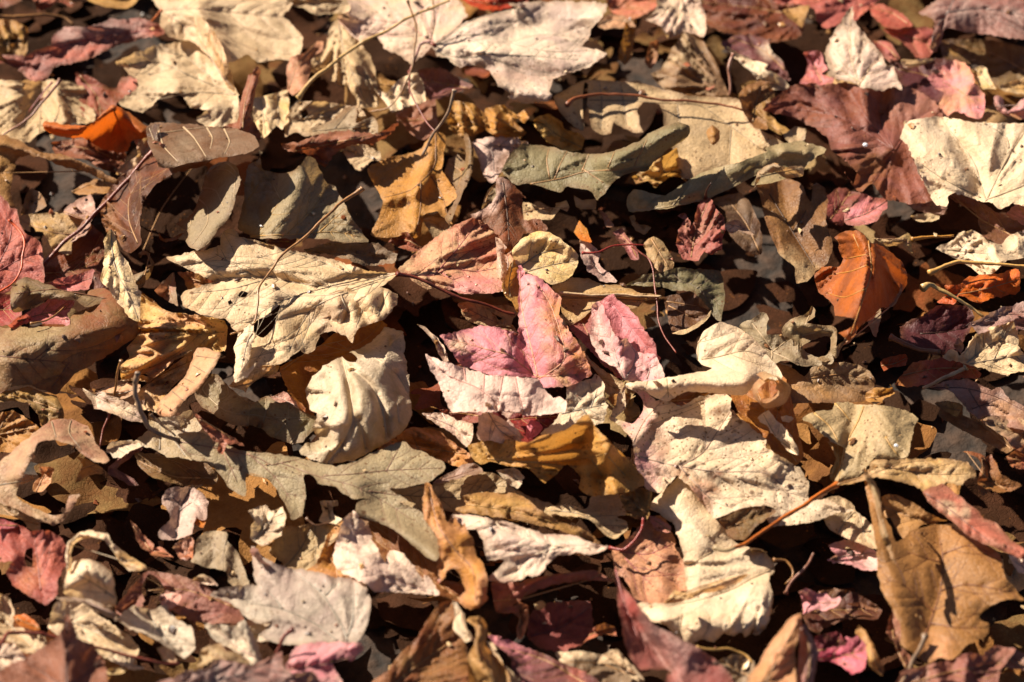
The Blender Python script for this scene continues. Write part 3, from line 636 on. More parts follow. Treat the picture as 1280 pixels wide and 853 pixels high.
L('curved_leaf','dark brown leaf with olive patches left of the mauve red maple leaf',4.4,'14| -60,400 0,375 80,395 110,450 60,500 110,560 180,610 120,620 40,570 -60,560','brown','gold',mix=.55,wob=.3)
L('crumpled_leaf','tiny beige scrap under the left tip of the mauve red maple leaf',4.6,'14| 145,630 200,588 250,600 245,650 180,665','beige','taupe')
# ---- left middle
L('maple_leaf','rose red leaf at the left edge with a thin red stalk bowed across it',4.9,'21| -60,110 30,150 45,185 75,195 90,260 120,312 165,330 190,362 205,530 100,520 60,560 0,585 -60,580','rose','salmon',tilt=(-.2,.1),ridges=[('21|-30,300 100,330',.3,30)],se=(1.0,10),paint=[('21|0,300',30,'salmon',.5)],veins=['21|-40,500 40,350 60,210','21|-40,500 100,420 180,400'],vcol='rose',stem=('21|45,240 95,300 115,370 95,470 50,540 -20,590',6.0,5.3,4,'redor',3))
L('maple_leaf','small pink serrated triangle of leaf in the shade right of the rose red leaf',4.4,'21| 205,545 280,512 380,490 432,472 412,562 300,568','pink','salmon',se=(1.2,7))
L('oak_leaf','tan leaf with small dark holes beneath the long red brown stalk at left',4.2,'21| 85,228 200,210 320,212 410,240 422,290 335,345 330,400 250,385 200,300 125,292','beige','gold',holes=['21| 140,265 160,280 165,310 150,330 142,300'],wob=.2,mix=.55)
L('maple_leaf','pinkish beige serrated leaf piece poking over the tan leaf at left',4.5,'21| 295,208 330,165 422,125 440,200 405,295 330,345 360,290 380,240','brownpink','whitepink',se=(1,7),veins=['21|300,205 420,250'])
L('maple_leaf','large maroon leaf lying in the shadow under the rose red leaf at left',3.7,'21| 195,440 300,350 420,262 480,330 500,560 430,570 420,480 330,510 205,530','maroon','rust')
L('curved_leaf','tan scrap curling in the shaded hollow at left below the arched rust leaf',3.9,'21| 100,215 120,130 150,92 200,130 215,175 150,215','taupe','oak',tilt=(0,.8))
L('curved_leaf','flat ochre brown leaf strip under the cream scrap left of the hood shaped leaf',4.0,'21| 330,110 440,55 560,60 530,110 420,130','tan','oak')
L('rolled_leaf','big olive brown leaf rolled into a thick bulge at the left edge',5.2,'21| -60,750 20,745 100,735 310,732 335,680 410,646 400,600 420,565 490,560 560,615 632,710 650,770 31| 605,20 500,90 420,135 350,175 300,230 262,270 150,235 60,235 -60,285','olive','rust',tilt=(-.2,0),ridges=[('21|60,853 350,760 560,680',1.7,42)],curl=(-.5,14),veins=['31|-40,90 160,110 320,125','31|160,110 250,40','31|320,125 240,240'],side=True,vcol='rust',mix=.5,wob=.16,paint=[('31|60,60 200,20',42,'khaki',.75),('31|560,40 480,100',26,'rust',.8)],sp=22,
  extra=[dict(name='upper_fold',o='21| 60,670 55,560 110,508 200,532 330,578 510,610 400,645 330,600 240,605 130,655',z=6.2,ridges=[('21|70,620 120,560 300,590',.7,12)],c=('olive','grey'),veins=())])
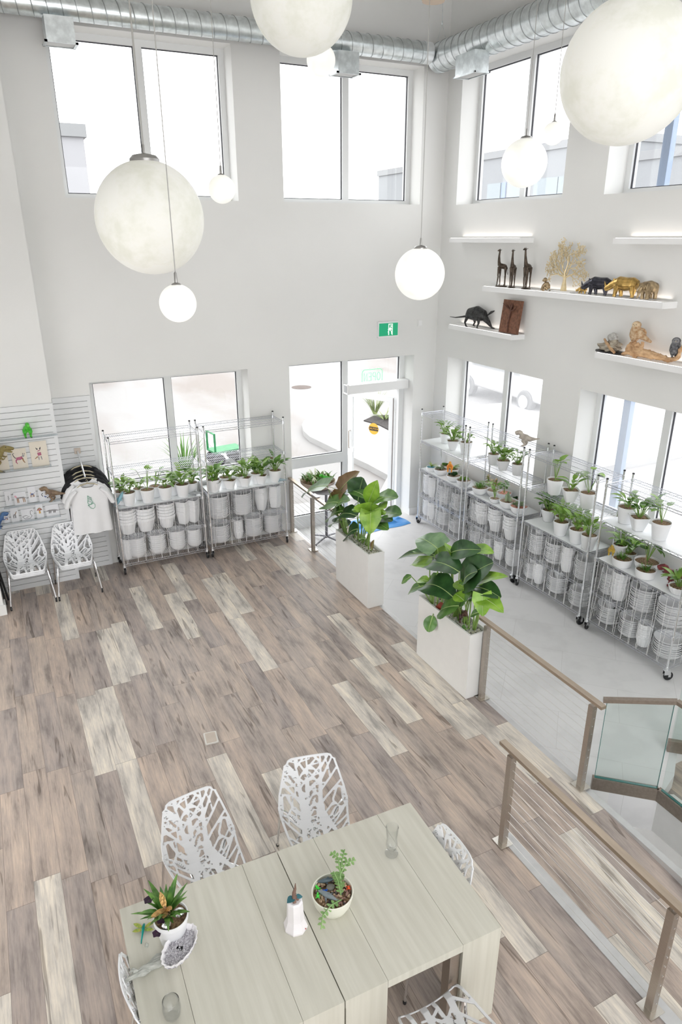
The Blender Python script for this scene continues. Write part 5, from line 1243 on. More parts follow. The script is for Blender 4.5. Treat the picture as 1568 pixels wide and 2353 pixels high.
# ---------------------------------------------------------------- cafe table with a fairy garden by the door
p = at(735, 1228, 'z', ZT); ct = thing('pedestal_table', 'small grey pedestal table behind the railing by the door', 'table', (p.x, min(p.y, 9.45), ZT), .5)
DGM = mat('dark_grey_metal', (.20, .20, .22), .45, .4, var=.05)
b = MB(); b.lathe([(.022, .05), (.022, .90)], 16); b.build('column', DGM, ct)
for k in range(4):
    a = k*PI/2; b = MB(); b.tube([(0, 0, .075), (.14*math.cos(a), .14*math.sin(a), .055), (.30*math.cos(a), .30*math.sin(a), .022)], [.022, .018, .014], 8, flat=.7); l_ = b.build('foot', DGM, ct); b = MB(); b.lathe([(.014, 0), (.014, .02)], 10, (.29*math.cos(a), .29*math.sin(a), 0)); b.build('glide', BLACK, l_)
b = MB(); b.lathe([(.30, .90), (.31, .91), (.30, .925), (.0001, .925)], 40); b.build('tabletop', mat('grey_top', (.36, .36, .38), .4, var=.04), ct)
zt_ = ZT+.927; fgd = thing('planter_tray', 'wide tray of mixed greenery on the small table by the door', 'planter', (p.x-.12, min(p.y+.03, 9.50), zt_)); fgd.scale = (1.2, 1.2, 1.35)
b = MB(); b.lathe(lip([(.15, 0), (.18, .01), (.225, .06), (.235, .09)], .008), 40); b.build('tray', mat('tray_beige', (.55, .45, .38), .6, var=.08), fgd)
b = MB(); b.lathe([(.22, .07), (.0001, .08)], 28); b.build('soil', SOIL, fgd)
r = random.Random(5); b = MB(); b2 = MB()
for i in range(90):
    a = r.uniform(0, 6.28); k = math.sqrt(r.random())*.2; (b if i % 3 else b2).leaf((k*math.cos(a), k*math.sin(a), .08), (r.uniform(-.8, .8), r.uniform(-.8, .8), 1), r.uniform(.06, .16), r.uniform(.02, .045), .8, .15, 4)
b.build('foliage', LD, fgd); b2.build('variegated_foliage', mat('variegated_leaf', (.45, .55, .30), .45, vscale=30, col2=(.85, .85, .70)), fgd)
# ---------------------------------------------------------------- blue tarp on the tile
tp = [at(*q, 'z', ZT+.004) for q in ((800, 1228), (868, 1214), (912, 1200), (932, 1207), (926, 1196), (905, 1188), (870, 1182), (815, 1186))]
c = sum((v for v in tp), Vector())/len(tp); f = MB(); r = random.Random(2); N = 34; vs = []; fs = []
mnx, mxx = c.x-.58, c.x+.42; mny, mxy = c.y-.30, c.y+.30
for i in range(N+1):
    for j in range(N+1):
        x = mnx+(mxx-mnx)*i/N; y = mny+(mxy-mny)*j/N
        x2 = x+.05*noise.noise(Vector((x*3, y*3, 0))); y2 = y+.07*noise.noise(Vector((x*2.5, y*2.5, 4)))
        h = .012+.10*max(0, noise.noise(Vector((x*4, y*9, 1)))+.05)*(0.3+min(1, (y-mny)/.25))
        e = min(i, N-i, j, N-j)/4
        vs.append((x2, y2, ZT+.004+h*min(1, e)))
for i in range(N):
    for j in range(N): a = i*(N+1)+j; fs.append((a, a+N+1, a+N+2, a+1))
f.add(vs, fs); o = f.build('blue_tarp', mat('tarp_blue', (.05, .28, .72), .3, vscale=5, bump=.3, col2=(.12, .40, .82))); tag(o, 'crumpled shiny blue tarp on the tile floor behind the first planter', 'tarp')
# ---------------------------------------------------------------- floating shelves with figurines
LED = mat('led_strip', (1, .97, .94), .4, emit=(1, .95, .9), estr=3.0)
def shelf(label, y0, y1, zt_, zb_, dep=.225, led=True):
    t = thing('floating_shelf', label, 'shelf', (XR, (y0+y1)/2, zb_), 0, 'floating wall shelves'); h = (y1-y0)/2
    b = MB(); b.bb((-dep, -h, 0), (0, h, zt_-zb_)); b.build('shelf_board', WHITE, t, smooth=False)
    if led:
        b = MB(); b.bb((-dep+.004, -h+.03, zt_-zb_), (-dep+.012, h-.03, zt_-zb_+.002)); b.build('led_strip', LED, t, smooth=False)
    return t
shelf('upper white floating shelf above the giraffes, empty', 7.64, 9.25, 4.455, 4.395)
shelf('upper white floating shelf at the right edge of the photo, empty', 4.3, 6.08, 4.450, 4.390)
shelf('long white floating shelf carrying giraffes, tree and rhinos', 5.29, 8.375, 3.820, 3.752)
shelf('short white floating shelf carrying the armadillo sculpture and brown plaque', 7.65, 9.16, 3.215, 3.148)
shelf('white floating shelf carrying the owls and driftwood', 4.3, 6.13, 3.195, 3.128)
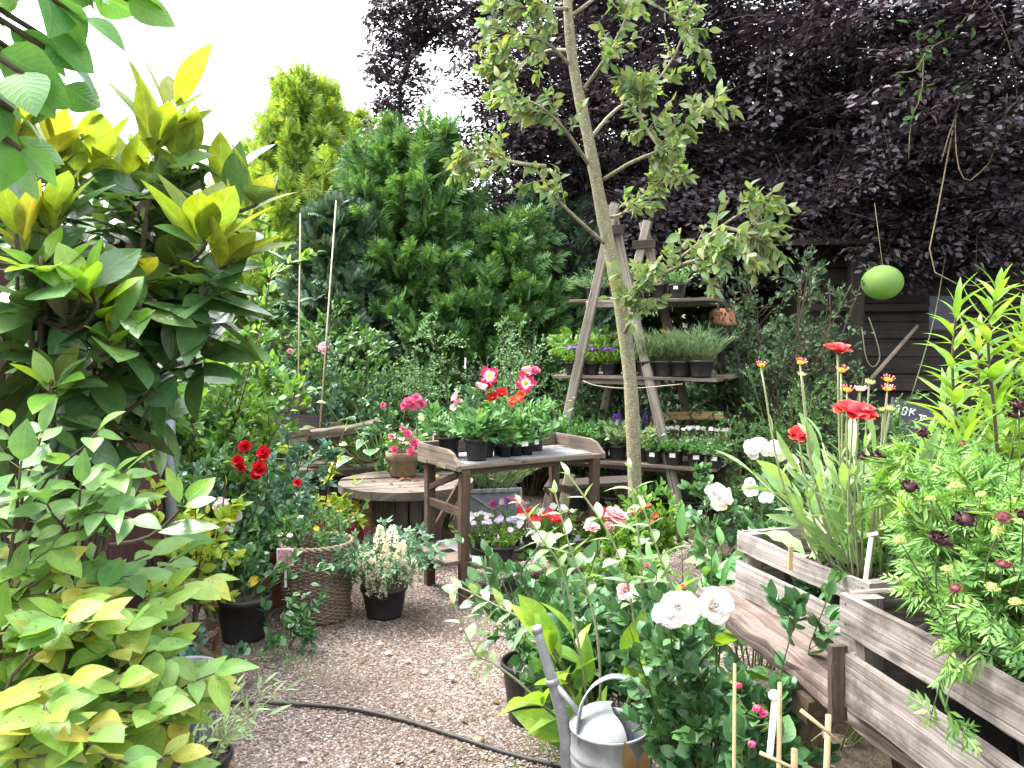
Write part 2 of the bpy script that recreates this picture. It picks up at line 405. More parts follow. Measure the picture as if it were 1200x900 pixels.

....................

● **What is being asked**:
Exactly how many lines in the data above contain the word "wide"? Respond with the number and nothing more.

● **Reply to the exercise**:
3